Most artists approved use of their footage for the DVD, despite some uneven performances and Geldof’s original promise that Live Aid would never be rebroadcast or released on video. One exception was the Led Zeppelin reunion for which Phil Collins subbed for drummer John Bonham, who had died five years earlier. Guitarist Jimmy Page, citing what he considered to be a substandard performance, declined, but said that because he and Plant support the cause, they are donating proceeds from their own DVD to help.
Several performances are now overlaid with a poignancy that wasn’t there originally, because of lives that have since been lost: Queen’s Freddie Mercury, six years before his death due to complications of AIDS; Ray Charles, who died in June, shown during filming of the “We Are the World” video; the Who’s John Entwistle; Run-DMC’s Jam Master Jay, in a rehearsal performance that wasn’t originally broadcast; and, beaming an approving smile over the human sea gathered in London, Princess Diana.

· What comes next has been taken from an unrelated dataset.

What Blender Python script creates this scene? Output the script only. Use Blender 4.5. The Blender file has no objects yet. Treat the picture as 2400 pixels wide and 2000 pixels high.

It may not have every performance from the 16-hour twin-pronged concerts, but the fact that it is being released at all is something a lot of rock fans thought they’d never see.
“Bob Geldof was adamant that the concert should not even be recorded, let alone shown again,” DVD producer Jill S. Sinclair notes. “The BBC in London took no notice of this ludicrous notion, but ... producers of the U.S. concert had taken Bob at his word and deliberately ‘disabled’ all their footage so that it could never be rebroadcast.”
MTV, however, discovered more than 100 backup tapes of the U.S. performances, and the BBC located most of the tapes from the London concert in its archives. Again, Geldof has persuaded all participants to waive legal impediments and donate their royalties.
One sign of how the message of Live Aid lives on is a new version of “Do They Know It’s Christmas?” recorded by a flock of today’s top pop and rock acts, including Coldplay, Radiohead, Dido, Travis and original participants Bono and McCartney. It will be released in the U.K. next week, but Geldof says there are no plans for a U.S. release.
One of many bonus features on the DVD is “Food, Trucks and Rock ‘n’ Roll,” a documentary commissioned by Geldof and originally broadcast by the BBC, outlining how much aid reached its destination, and the impact Live Aid had beyond that summer day 19 years ago. Geldof is shown in a pointed discussion with then-Prime Minister Margaret Thatcher, reminding her that “people are dying.”
Eventually, he helped persuade current British Prime Minister Tony Blair to create the Commission for Africa to look for solutions to political issues that have contributed to the famine.
“All that stuff about ‘Nothing you can do that can’t be done’ and ‘all you need is love,’ corny as it was,” Geldof says, “it was all true. It really did work.”